Mayor: Future of Cities Depends on Educational Quality

Published June 1, 1999

Although he acknowledged that competition is a very effective way of improving the quality of higher education, Chicago Mayor Richard M. Daley turned aside a query about using vouchers to pressure public elementary and secondary schools to improve, saying the important thing was to focus on improving learning in the system.

Daley was responding to reporters’ questions after delivering the keynote address at a national education conference in Chicago, where he said that providing children with a quality education was the most important responsibility facing the nation.

“The economic future and property tax base of our cities are directly linked to the quality of our education systems,” Daley declared, noting that businesses and families alike were paying very close attention to the progress–or decline–of school systems in their communities.

“All of the companies in your cities and regions are making business decisions today based on the quality of the workforce they’ll need tomorrow,” he told more than 500 education professionals from across the country who attended the April 28-30 conference, “Getting It Done: Meeting the Challenges of Education in America.”

“Depending on the size of your city, there are hundreds, or thousands, or tens of thousands of families with young children–not yet in school–asking themselves whether to stay or move to another community,” Daley warned. Parents today want schools to provide an education that will give their children the opportunity to succeed in a world where “even manufacturing and construction jobs demand a quality education.”

Daley gave credit to the “outstanding job” done by Chicago School Board President Gary Chico and CEO Paul Vallas for finally moving the city’s public schools forward “after years of [the system] failing our children.” While urging those in attendance to embrace the challenge of school reform and to appoint the best people available to achieve success, he warned that Chicago-style reform might not be appropriate for everyone.

“Education is a local issue,” he stressed, “and a one-size-fits-all approach is doomed to fail.”

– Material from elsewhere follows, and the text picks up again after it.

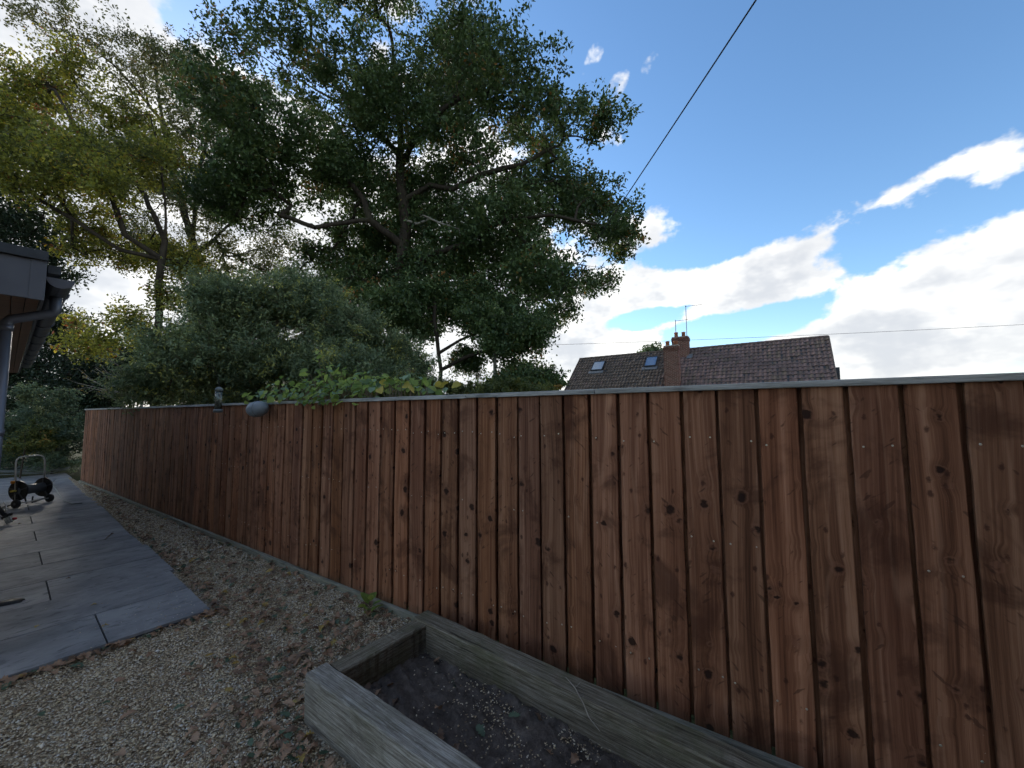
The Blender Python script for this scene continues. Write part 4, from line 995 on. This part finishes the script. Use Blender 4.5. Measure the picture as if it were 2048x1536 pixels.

Among the initiatives that have worked for Chicago, Daley detailed the following:

  • Appoint the best people to run the public school system.
  • Get the school finances in order and redirect the mission of the bureaucracy.
  • Create a better environment for learning with a back-to-basics curriculum.
  • End social promotions, which were doing “the greatest disservice to our children by cheating their future.”
  • Extend the school day and institute summer catch-up programs.
  • Make schools safer, with random metal detector operations and in-school police patrol units.

Beyond current efforts to expand pre-school programs and physically rebuild the city’s schools, Daley’s next major reform effort is focused on teachers. His plan involves recruiting the best and brightest new young teachers, providing opportunities for existing teachers to excel, and using alternate certification to attract qualified professionals to teach in fields where there are currently shortages, such as mathematics and the sciences.